結果として「クリアに聴こえる」という返答をいただいたので、ビジネス用途で使用する場合はぴったりでしょう。
通話ノイズキャンセリングを疑似体験できるアプリも登場しましたので、気になる方は購入前にこちらもお試しください。
イヤピースごとの音質の変化
イヤピースごとの音質の変化も見ていきましょう。
フィット感が最も良かったのはこちらのイヤピースでした。
ボーカルが奥になり、楽器が際立って聴こえる印象です。10mmドライバー搭載とはいえ重低音はあまり出ていない印象で、真面目な音です。

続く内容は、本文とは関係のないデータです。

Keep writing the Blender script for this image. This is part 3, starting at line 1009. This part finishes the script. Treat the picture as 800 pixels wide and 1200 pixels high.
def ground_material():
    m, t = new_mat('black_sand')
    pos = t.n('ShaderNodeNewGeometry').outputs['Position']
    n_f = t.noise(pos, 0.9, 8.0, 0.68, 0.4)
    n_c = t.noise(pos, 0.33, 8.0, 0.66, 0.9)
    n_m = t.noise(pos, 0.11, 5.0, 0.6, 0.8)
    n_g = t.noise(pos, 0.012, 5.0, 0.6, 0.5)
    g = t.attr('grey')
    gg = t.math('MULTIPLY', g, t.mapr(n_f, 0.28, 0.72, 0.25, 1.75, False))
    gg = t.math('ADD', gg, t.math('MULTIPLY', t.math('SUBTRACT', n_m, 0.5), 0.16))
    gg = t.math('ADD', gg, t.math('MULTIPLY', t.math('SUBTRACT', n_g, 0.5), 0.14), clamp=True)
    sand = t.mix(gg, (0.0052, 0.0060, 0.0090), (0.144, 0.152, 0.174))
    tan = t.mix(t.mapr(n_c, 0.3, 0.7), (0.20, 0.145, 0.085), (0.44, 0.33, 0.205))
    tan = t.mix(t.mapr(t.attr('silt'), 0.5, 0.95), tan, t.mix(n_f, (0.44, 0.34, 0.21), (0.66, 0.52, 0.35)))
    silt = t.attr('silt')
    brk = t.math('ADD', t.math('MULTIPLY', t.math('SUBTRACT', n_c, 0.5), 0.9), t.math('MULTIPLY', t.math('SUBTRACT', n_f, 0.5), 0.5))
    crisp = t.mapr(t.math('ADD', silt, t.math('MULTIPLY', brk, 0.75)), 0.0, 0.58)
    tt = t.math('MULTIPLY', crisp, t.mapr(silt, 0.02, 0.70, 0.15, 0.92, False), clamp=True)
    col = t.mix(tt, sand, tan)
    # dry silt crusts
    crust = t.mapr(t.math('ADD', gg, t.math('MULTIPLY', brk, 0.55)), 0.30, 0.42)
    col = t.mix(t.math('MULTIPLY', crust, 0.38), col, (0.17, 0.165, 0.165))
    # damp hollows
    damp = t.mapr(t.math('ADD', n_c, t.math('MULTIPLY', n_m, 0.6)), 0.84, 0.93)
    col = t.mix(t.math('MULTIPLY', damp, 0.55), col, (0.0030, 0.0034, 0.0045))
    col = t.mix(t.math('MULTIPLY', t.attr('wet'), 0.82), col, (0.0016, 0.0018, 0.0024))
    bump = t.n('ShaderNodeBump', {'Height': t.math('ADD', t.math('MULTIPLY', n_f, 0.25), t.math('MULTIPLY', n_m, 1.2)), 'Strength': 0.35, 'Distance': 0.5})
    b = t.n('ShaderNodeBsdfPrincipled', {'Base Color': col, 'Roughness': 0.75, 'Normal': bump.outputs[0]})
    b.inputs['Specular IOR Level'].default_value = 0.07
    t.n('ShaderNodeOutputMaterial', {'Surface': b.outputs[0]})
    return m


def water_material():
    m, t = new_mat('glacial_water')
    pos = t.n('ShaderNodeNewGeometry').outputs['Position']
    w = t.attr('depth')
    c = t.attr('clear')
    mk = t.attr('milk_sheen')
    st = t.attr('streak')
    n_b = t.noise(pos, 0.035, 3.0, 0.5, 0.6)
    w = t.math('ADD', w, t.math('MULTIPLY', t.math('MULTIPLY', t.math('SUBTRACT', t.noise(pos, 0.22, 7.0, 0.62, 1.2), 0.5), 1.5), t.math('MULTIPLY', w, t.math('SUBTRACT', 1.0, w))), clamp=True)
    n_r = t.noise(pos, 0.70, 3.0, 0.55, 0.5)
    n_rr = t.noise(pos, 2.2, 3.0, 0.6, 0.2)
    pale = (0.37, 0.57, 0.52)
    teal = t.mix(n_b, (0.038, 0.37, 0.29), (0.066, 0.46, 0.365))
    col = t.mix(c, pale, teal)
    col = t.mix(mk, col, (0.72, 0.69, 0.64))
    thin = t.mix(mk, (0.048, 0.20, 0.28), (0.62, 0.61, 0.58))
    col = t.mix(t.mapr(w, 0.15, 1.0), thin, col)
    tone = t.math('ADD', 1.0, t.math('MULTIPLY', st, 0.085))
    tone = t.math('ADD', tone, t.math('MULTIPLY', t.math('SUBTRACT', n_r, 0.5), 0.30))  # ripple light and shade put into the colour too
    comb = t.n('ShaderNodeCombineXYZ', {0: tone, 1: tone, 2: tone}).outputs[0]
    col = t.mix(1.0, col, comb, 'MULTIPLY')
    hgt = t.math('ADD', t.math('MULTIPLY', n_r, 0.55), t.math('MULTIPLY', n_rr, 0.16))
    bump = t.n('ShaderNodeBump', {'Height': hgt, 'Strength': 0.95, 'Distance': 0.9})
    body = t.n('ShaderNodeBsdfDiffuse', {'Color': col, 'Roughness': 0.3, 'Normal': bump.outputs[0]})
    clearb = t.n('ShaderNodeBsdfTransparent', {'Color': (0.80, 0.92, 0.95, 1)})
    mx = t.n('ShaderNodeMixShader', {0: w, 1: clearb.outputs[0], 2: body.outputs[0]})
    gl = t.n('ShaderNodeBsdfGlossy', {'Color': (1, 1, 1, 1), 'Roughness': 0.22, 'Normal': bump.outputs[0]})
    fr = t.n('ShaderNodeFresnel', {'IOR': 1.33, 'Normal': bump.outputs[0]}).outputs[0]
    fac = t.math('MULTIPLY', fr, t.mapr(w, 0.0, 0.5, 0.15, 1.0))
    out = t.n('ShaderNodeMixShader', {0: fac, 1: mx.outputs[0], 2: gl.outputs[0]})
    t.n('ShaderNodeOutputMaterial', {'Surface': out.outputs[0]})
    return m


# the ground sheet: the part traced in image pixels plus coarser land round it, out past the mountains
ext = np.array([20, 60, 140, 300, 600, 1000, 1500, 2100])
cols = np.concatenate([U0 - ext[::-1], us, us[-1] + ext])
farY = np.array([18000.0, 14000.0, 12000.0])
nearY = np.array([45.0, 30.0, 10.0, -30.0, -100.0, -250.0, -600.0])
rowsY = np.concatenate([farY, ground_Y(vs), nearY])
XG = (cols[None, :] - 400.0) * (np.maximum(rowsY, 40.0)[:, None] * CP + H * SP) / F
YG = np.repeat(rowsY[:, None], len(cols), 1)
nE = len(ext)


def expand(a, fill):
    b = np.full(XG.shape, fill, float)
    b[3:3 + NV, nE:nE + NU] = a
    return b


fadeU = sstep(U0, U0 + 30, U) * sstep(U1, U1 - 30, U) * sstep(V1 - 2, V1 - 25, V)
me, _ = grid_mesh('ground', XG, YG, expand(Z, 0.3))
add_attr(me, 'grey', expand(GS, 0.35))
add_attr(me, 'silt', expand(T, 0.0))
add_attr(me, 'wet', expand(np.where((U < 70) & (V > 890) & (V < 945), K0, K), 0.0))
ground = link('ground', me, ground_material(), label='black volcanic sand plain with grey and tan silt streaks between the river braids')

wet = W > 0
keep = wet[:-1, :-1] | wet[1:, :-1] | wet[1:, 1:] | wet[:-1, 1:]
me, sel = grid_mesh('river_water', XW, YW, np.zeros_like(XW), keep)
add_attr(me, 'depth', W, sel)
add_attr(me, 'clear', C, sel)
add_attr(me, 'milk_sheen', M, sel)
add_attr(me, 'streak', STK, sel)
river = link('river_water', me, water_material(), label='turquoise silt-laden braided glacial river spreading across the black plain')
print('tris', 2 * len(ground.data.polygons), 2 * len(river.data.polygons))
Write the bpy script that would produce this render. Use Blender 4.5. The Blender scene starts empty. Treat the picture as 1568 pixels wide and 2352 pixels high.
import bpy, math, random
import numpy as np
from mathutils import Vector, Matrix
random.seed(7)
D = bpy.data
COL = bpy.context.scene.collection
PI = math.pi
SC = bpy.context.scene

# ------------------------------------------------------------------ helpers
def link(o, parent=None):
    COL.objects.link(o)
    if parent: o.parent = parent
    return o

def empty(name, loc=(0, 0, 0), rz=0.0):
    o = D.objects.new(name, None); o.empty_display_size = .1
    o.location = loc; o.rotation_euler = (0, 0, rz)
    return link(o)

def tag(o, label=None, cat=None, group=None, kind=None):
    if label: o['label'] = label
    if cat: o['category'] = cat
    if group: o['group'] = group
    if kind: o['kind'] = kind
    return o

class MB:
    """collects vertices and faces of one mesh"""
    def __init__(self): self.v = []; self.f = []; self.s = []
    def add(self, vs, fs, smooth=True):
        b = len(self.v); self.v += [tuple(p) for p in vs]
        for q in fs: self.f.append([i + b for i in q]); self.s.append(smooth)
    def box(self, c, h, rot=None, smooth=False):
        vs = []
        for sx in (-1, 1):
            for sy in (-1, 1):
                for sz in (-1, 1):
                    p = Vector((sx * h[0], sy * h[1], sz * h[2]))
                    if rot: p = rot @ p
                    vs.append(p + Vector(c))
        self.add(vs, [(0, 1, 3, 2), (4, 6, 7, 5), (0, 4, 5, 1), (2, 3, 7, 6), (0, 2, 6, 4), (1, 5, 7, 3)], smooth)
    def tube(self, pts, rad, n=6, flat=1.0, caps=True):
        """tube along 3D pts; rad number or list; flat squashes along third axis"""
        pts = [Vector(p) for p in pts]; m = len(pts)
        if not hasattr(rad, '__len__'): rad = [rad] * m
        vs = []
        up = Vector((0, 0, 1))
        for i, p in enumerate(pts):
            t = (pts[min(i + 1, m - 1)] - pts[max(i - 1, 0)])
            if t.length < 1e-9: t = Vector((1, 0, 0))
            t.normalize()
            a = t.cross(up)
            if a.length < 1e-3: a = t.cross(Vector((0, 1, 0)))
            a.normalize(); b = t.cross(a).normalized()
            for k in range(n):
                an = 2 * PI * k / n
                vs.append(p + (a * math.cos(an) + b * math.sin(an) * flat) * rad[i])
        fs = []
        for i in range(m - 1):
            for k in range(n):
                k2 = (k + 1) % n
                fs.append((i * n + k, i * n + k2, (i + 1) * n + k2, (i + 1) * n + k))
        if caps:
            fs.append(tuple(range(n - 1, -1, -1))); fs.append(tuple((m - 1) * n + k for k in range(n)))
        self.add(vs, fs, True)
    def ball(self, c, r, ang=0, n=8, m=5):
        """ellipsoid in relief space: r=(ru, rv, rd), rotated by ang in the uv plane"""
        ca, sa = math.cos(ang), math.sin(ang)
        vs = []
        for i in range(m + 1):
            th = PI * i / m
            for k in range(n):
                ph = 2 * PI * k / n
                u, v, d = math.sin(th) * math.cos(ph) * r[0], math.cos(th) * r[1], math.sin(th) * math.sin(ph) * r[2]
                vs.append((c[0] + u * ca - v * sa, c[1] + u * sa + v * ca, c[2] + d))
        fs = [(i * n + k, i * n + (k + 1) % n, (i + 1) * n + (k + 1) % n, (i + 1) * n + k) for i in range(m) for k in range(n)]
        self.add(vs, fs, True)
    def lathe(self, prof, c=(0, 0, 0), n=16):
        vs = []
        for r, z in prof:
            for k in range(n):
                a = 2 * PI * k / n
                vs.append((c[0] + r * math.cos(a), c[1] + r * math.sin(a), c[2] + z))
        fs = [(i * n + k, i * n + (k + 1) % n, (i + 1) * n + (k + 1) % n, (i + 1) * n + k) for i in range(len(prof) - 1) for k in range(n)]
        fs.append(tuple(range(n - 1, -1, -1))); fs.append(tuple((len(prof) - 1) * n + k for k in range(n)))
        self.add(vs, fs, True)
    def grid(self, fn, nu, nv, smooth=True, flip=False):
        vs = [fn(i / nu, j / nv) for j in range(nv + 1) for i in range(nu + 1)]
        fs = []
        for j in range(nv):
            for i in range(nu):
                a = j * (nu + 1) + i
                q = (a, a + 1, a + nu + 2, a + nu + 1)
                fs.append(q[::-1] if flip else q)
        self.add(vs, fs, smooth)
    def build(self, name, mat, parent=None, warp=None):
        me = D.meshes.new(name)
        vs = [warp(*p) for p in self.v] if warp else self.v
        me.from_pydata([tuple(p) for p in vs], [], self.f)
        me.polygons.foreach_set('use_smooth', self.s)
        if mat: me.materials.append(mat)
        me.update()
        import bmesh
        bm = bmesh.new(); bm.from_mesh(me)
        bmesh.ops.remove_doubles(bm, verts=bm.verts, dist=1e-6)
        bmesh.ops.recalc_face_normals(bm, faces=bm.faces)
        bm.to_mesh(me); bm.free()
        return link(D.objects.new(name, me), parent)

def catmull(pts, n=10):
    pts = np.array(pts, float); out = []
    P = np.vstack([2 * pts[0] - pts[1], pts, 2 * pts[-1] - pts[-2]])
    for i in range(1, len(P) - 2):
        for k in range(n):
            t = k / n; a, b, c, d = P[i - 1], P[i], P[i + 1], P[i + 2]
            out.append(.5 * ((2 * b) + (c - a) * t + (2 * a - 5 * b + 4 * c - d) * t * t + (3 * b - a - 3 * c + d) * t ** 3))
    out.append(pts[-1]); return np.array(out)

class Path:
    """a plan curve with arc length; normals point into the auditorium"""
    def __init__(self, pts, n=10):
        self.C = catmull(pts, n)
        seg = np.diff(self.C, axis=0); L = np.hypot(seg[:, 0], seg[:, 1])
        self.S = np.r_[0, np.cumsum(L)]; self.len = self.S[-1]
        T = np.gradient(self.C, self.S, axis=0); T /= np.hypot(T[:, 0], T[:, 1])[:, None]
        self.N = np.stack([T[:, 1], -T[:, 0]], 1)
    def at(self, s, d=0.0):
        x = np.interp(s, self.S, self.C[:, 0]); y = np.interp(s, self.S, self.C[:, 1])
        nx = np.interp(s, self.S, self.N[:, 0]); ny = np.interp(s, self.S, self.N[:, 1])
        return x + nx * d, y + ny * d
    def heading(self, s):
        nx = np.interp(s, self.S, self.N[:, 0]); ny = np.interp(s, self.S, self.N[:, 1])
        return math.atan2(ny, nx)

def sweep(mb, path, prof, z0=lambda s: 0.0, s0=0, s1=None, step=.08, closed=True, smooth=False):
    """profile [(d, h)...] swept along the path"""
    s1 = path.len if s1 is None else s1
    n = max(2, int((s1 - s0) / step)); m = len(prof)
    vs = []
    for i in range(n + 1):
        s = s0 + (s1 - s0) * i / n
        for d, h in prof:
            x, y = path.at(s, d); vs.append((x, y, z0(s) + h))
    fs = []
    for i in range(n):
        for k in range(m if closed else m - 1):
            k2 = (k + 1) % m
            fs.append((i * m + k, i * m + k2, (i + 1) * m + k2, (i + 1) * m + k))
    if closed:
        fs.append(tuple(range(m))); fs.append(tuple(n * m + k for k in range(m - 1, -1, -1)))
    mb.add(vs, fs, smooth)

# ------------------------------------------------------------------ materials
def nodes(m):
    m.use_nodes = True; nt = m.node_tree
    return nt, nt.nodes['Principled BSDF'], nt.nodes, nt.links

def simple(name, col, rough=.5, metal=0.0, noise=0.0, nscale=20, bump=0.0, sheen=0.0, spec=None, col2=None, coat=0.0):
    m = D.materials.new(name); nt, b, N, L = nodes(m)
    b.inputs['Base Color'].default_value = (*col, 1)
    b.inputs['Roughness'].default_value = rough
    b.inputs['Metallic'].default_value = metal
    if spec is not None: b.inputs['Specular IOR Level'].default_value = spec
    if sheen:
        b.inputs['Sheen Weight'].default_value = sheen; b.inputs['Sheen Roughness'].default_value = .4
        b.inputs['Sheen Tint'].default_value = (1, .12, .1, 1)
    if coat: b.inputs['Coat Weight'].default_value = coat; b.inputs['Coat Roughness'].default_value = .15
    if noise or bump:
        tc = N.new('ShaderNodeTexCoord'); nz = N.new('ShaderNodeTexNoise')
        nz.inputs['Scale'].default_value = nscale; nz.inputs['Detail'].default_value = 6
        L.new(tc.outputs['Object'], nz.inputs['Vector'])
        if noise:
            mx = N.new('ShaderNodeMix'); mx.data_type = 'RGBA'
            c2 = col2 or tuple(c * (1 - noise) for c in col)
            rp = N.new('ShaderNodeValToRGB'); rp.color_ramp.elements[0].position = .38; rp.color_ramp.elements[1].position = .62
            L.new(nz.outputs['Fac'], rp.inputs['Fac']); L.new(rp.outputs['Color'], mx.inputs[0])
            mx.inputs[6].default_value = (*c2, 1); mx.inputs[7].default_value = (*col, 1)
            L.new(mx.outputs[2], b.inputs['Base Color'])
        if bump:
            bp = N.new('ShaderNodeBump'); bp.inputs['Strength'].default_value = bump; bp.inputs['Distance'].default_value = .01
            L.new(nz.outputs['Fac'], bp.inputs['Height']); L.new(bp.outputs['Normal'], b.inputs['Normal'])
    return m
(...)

SONYのようなドンシャリ(高音と低音を強調したような音)を求める方にはつまらないかもしれませんが、クセの少ないモニターライクな音が好きな方はぴったりでしょう。
こちらは音の距離が近くなる印象で、ボーカルが先程より前に聴こえました。
しっかり耳にはまっていれば、ボーカル主体の音楽は特に気持ちよく聴けます。
ただし僕はどのサイズのイヤピースもうまくフィットせず、筐体の大きさがあだとなっている気がします。
Bluetoothの高音質コーデック、apt-xやAACに対応していない音楽的な用途より、ビジネス使用であればかなりおすすめです。
接続安定性
Bluetooth接続ということで、接続安定性は重要です。
検証のために今回「岐阜駅→名古屋駅→徒歩で栄・大須」のルートで使用してみました。
結論としては、大須商店街で一瞬音が途切れることがありましたが、他の場所では全く途切れることもなく快適に音楽を聴くことができました。
接続安定性もGoodです!
まとめ:1万円台でこのノイズキャンセリング機能は驚異的
1万円台のイヤホンのノイズキャンセリング機能は正直期待していませんでしたが、Elevoc Clearのアクティブノイズキャンセリング機能は倍の価格がするAirPods Proと同等の機能を備えていて驚かされました。
特にお手軽価格でしっかり使えるノイズキャンセリング機能が付いている完全ワイヤレスイヤホンを探している方はおすすめです!